Build the gratin: Combine the heavy cream and sherry. Drizzle over the vegetables. The liquid will only be about a quarter of an inch deep in the dish.  Scatter the cheese evenly over the surface of the vegetables followed by the breadcrumbs. Dot with butter. (Or, if you prefer, melt the butter and toss the breadcrumbs with the melted butter before spreading them over the cheese covered vegetables.)


Place the gratin in the upper third of a hot oven (400° to 425°) and bake until the crumbs are beginning to turn golden, the cream is bubbling and reduced around the edges and the gratin is hot in the center—about 20 minutes. If, when the gratin is hot through, the crumbs are not as brown as you would like, briefly run under the broiler.

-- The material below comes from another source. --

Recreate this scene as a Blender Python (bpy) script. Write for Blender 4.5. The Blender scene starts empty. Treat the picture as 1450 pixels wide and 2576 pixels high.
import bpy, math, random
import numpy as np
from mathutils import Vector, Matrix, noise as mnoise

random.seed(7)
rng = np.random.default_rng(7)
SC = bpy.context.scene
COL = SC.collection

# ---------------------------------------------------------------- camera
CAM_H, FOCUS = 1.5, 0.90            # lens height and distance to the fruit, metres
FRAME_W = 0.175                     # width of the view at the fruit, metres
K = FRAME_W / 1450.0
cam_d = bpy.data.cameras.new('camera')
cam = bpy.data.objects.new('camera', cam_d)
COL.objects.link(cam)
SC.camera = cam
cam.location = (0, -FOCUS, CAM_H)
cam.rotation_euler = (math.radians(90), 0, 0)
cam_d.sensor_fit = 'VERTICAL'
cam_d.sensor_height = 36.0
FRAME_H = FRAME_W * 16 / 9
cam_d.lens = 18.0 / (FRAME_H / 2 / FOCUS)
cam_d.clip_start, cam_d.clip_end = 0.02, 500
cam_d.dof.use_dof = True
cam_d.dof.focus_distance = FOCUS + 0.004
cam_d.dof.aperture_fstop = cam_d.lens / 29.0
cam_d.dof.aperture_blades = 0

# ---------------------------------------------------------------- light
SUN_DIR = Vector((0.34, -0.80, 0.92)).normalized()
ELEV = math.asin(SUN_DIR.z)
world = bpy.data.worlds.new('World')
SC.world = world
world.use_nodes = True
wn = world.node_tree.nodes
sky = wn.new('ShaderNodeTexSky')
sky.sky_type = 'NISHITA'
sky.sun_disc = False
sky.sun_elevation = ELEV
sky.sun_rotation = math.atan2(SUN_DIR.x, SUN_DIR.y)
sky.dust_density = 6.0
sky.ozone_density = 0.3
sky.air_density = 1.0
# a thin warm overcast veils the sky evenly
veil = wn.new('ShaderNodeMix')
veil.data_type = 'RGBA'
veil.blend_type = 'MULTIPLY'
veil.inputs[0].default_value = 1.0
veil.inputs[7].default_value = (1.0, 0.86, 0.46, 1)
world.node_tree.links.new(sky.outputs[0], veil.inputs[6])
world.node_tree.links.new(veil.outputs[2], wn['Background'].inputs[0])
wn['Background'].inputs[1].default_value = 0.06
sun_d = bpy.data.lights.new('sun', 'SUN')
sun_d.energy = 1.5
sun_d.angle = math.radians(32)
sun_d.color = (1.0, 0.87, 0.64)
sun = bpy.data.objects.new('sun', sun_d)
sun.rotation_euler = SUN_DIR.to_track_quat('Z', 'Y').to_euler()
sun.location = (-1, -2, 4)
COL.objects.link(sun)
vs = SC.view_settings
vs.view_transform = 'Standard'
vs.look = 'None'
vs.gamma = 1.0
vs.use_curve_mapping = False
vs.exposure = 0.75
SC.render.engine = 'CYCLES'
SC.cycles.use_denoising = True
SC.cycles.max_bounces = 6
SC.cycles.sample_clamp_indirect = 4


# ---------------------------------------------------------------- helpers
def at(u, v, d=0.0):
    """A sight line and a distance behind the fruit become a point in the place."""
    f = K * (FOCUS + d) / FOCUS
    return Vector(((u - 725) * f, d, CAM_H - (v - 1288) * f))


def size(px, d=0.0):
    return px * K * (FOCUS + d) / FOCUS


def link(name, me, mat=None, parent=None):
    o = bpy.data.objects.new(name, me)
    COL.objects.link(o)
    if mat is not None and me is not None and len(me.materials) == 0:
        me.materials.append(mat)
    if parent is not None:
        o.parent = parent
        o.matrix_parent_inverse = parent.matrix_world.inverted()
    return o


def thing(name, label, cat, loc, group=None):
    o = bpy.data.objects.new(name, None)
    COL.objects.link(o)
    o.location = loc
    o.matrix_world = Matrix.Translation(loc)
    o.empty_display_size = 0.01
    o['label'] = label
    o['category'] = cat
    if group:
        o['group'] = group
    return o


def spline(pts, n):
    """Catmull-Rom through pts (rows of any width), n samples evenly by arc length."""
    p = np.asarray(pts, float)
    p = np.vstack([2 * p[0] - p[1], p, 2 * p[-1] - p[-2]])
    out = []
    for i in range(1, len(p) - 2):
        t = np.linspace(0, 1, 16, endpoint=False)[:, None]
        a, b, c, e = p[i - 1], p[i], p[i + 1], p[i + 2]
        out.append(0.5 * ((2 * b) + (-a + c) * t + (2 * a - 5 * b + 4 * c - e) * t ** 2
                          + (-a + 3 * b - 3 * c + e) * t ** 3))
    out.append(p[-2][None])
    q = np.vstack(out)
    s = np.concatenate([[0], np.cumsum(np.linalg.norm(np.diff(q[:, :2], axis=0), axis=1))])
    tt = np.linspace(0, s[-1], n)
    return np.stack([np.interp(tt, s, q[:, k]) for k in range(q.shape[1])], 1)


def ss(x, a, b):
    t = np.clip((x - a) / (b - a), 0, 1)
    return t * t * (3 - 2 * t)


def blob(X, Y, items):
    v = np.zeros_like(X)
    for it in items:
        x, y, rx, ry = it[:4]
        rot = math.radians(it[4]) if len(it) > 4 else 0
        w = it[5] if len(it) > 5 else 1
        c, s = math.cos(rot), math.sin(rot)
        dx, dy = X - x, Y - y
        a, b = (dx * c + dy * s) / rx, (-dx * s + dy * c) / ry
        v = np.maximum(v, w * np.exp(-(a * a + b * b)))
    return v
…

Serves 6 as part of a Thanksgiving spread.

Notes:
• Recipe is easily doubled to fit a 13- by 9-inch (or equivalent sized) baking dish.
• For tips on how to prepare this type of gratin, check out the post for the artichoke gratin. The most important thing is to choose a proper style and size of baking dish. You can make this gratin any size you like as long as you choose a shallow dish and spread the cooked vegetables in a snug, single layer in that dish. Then simply drizzle in cream to a depth of about 1/4 to 1/3 of an inch.


If the vegetables are piled too deeply in the dish, you won't have a proper ratio of cream to vegetables. Moreover, the vegetables in the center will not be hot by the time the cream has begun to bubble and reduce. If allowed to reduce too long, the butter will break out of the cream and the dish will be oily instead of creamy.